▶ **What you have to do**
Pictures stay out. Extract the lines below from the first one through the line with "def sstep(x, a, b): t", both included.

▬▬▬▬▬▬

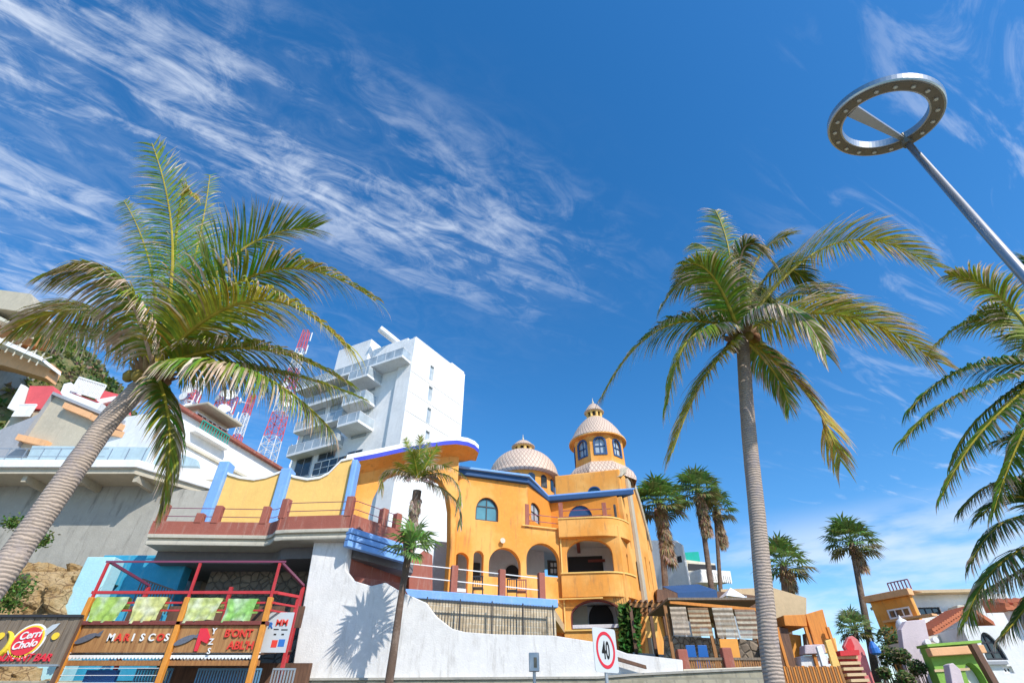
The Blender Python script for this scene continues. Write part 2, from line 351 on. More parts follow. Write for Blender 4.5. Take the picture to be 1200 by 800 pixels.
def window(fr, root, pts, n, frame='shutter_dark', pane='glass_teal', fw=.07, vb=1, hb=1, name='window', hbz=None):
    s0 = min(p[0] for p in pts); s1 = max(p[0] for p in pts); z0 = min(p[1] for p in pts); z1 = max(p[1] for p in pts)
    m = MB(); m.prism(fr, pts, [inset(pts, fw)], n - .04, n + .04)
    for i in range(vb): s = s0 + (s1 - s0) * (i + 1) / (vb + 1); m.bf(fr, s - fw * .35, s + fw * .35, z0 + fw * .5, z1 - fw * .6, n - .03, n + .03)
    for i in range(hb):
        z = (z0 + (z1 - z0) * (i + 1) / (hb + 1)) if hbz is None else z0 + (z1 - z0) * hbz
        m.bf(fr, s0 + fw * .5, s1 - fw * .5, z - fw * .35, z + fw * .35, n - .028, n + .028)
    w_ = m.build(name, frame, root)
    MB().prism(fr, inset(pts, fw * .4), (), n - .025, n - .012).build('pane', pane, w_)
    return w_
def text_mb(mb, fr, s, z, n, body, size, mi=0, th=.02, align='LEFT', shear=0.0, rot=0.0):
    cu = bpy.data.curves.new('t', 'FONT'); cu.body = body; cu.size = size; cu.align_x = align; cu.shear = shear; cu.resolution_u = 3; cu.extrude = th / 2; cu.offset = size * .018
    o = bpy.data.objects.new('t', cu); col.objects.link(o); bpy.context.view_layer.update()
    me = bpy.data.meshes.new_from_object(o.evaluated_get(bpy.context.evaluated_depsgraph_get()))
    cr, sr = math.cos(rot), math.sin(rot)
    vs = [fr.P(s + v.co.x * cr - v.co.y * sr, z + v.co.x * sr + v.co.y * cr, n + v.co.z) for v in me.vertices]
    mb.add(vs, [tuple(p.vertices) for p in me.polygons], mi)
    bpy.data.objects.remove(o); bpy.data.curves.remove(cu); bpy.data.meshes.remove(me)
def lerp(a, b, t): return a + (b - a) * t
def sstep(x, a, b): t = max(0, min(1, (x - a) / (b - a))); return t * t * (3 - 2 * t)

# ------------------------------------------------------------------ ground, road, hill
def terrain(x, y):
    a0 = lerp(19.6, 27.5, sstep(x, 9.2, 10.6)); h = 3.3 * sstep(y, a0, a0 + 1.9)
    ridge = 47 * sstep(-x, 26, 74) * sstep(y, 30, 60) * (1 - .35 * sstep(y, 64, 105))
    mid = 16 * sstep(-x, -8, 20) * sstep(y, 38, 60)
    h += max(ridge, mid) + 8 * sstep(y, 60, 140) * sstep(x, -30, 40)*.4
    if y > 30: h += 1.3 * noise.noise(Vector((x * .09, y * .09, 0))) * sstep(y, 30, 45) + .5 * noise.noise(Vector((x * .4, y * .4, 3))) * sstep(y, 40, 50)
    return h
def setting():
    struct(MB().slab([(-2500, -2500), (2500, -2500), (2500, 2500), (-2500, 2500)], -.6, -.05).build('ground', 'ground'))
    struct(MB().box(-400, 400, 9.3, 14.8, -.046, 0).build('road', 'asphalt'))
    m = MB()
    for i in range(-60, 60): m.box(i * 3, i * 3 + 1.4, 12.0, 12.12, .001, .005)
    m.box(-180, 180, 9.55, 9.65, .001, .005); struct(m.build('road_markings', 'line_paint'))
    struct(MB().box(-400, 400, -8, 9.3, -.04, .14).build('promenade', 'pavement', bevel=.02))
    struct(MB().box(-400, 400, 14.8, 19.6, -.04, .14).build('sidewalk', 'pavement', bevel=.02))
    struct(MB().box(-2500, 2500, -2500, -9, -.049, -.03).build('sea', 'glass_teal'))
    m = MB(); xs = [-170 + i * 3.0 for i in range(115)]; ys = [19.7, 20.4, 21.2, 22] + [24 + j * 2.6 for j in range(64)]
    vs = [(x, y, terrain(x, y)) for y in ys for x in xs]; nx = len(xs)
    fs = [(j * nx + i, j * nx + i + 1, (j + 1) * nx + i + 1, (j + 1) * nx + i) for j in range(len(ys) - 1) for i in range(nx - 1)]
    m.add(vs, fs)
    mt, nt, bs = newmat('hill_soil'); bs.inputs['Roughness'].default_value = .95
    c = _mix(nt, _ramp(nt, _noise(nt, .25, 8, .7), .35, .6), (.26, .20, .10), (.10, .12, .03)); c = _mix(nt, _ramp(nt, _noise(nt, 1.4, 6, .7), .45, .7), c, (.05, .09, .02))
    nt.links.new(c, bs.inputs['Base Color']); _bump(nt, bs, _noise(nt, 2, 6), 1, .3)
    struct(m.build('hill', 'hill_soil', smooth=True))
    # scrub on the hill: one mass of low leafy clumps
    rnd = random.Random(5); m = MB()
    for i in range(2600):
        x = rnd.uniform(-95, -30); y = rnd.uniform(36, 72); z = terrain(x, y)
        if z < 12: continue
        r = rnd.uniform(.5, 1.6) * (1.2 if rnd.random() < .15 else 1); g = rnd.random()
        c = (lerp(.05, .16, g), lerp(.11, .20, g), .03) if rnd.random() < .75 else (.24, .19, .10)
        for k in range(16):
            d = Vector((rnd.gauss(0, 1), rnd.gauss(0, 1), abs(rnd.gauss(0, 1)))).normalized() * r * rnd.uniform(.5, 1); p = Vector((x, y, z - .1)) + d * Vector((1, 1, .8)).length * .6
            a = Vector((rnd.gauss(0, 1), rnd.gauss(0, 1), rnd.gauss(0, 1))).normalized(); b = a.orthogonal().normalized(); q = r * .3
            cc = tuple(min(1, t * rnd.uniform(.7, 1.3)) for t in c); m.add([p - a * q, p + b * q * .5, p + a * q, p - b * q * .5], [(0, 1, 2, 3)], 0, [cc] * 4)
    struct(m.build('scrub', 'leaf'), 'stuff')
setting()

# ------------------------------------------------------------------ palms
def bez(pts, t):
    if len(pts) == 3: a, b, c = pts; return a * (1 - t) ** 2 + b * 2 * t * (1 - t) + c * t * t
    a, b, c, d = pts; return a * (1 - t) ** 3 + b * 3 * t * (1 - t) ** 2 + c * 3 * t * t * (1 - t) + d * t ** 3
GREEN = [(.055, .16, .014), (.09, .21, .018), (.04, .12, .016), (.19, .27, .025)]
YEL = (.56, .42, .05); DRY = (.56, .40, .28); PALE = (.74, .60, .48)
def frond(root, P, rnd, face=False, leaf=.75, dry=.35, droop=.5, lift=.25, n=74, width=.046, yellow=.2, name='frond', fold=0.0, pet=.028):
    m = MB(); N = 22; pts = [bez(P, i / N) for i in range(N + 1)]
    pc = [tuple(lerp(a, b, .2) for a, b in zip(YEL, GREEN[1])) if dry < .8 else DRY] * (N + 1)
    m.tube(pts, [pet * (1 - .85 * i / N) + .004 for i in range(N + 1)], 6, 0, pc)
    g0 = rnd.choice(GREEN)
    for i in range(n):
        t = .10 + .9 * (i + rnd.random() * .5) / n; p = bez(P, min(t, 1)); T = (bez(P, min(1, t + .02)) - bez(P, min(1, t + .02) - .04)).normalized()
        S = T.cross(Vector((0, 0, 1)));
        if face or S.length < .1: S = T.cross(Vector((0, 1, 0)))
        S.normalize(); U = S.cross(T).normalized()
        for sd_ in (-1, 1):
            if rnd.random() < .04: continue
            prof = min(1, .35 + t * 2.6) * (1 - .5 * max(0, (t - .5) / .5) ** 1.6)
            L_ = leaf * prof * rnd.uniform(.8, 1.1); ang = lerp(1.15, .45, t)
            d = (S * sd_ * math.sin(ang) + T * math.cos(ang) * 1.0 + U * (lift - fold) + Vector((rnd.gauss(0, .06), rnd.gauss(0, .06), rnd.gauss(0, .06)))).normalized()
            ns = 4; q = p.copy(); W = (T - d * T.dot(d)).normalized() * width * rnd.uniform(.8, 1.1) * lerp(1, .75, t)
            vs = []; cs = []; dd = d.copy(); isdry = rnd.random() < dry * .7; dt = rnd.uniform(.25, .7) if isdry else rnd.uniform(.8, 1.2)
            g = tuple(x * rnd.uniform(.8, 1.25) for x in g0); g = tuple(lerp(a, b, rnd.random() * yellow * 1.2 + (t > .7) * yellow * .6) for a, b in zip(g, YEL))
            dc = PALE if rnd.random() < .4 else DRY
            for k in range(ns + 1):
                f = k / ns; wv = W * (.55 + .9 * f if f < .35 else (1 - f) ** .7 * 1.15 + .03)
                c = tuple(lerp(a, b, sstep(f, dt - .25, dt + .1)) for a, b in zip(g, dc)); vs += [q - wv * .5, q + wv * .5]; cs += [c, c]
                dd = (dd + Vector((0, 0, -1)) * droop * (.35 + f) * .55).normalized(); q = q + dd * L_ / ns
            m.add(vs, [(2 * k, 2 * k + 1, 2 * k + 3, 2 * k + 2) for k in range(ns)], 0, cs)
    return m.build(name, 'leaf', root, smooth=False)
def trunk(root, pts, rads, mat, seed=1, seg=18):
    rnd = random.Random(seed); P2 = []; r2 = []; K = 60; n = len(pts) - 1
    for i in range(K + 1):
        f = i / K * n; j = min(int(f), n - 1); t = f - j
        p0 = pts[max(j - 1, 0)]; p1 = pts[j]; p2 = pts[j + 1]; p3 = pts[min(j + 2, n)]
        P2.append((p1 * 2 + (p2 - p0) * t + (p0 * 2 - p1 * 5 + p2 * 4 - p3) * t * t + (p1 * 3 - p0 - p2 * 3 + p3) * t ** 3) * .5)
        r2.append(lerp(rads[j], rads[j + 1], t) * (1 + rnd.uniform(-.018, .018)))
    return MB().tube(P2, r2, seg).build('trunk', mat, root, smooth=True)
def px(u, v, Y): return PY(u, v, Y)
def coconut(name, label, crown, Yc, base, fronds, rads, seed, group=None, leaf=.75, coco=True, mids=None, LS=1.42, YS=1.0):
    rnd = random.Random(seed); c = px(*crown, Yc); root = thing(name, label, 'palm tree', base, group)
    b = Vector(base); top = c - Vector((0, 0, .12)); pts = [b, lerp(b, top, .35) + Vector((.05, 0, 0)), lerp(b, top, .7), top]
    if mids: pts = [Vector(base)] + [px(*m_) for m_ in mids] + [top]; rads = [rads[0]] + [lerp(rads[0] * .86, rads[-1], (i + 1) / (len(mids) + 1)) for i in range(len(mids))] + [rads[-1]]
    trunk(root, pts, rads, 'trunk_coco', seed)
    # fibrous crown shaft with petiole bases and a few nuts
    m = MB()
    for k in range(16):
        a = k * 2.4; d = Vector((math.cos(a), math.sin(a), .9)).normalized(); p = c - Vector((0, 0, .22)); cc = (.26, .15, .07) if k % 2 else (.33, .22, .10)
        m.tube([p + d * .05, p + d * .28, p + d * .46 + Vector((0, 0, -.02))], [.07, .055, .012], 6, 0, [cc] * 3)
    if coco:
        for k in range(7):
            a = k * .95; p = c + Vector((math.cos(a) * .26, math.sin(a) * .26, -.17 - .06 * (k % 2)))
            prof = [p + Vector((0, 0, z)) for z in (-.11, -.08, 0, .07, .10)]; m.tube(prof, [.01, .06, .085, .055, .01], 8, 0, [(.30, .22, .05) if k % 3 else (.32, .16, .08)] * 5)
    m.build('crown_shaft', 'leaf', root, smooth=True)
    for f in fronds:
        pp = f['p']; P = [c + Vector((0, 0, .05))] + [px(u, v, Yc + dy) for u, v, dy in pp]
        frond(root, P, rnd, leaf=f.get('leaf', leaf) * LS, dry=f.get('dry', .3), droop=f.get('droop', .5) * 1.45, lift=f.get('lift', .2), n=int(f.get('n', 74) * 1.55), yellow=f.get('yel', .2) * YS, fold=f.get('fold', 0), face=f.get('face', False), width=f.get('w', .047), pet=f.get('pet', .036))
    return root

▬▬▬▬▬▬

▶ **Final result**
The Blender Python script for this scene continues. Write part 2, from line 351 on. More parts follow. Write for Blender 4.5. Take the picture to be 1200 by 800 pixels.
def window(fr, root, pts, n, frame='shutter_dark', pane='glass_teal', fw=.07, vb=1, hb=1, name='window', hbz=None):
    s0 = min(p[0] for p in pts); s1 = max(p[0] for p in pts); z0 = min(p[1] for p in pts); z1 = max(p[1] for p in pts)
    m = MB(); m.prism(fr, pts, [inset(pts, fw)], n - .04, n + .04)
    for i in range(vb): s = s0 + (s1 - s0) * (i + 1) / (vb + 1); m.bf(fr, s - fw * .35, s + fw * .35, z0 + fw * .5, z1 - fw * .6, n - .03, n + .03)
    for i in range(hb):
        z = (z0 + (z1 - z0) * (i + 1) / (hb + 1)) if hbz is None else z0 + (z1 - z0) * hbz
        m.bf(fr, s0 + fw * .5, s1 - fw * .5, z - fw * .35, z + fw * .35, n - .028, n + .028)
    w_ = m.build(name, frame, root)
    MB().prism(fr, inset(pts, fw * .4), (), n - .025, n - .012).build('pane', pane, w_)
    return w_
def text_mb(mb, fr, s, z, n, body, size, mi=0, th=.02, align='LEFT', shear=0.0, rot=0.0):
    cu = bpy.data.curves.new('t', 'FONT'); cu.body = body; cu.size = size; cu.align_x = align; cu.shear = shear; cu.resolution_u = 3; cu.extrude = th / 2; cu.offset = size * .018
    o = bpy.data.objects.new('t', cu); col.objects.link(o); bpy.context.view_layer.update()
    me = bpy.data.meshes.new_from_object(o.evaluated_get(bpy.context.evaluated_depsgraph_get()))
    cr, sr = math.cos(rot), math.sin(rot)
    vs = [fr.P(s + v.co.x * cr - v.co.y * sr, z + v.co.x * sr + v.co.y * cr, n + v.co.z) for v in me.vertices]
    mb.add(vs, [tuple(p.vertices) for p in me.polygons], mi)
    bpy.data.objects.remove(o); bpy.data.curves.remove(cu); bpy.data.meshes.remove(me)
def lerp(a, b, t): return a + (b - a) * t
def sstep(x, a, b): t = max(0, min(1, (x - a) / (b - a))); return t * t * (3 - 2 * t)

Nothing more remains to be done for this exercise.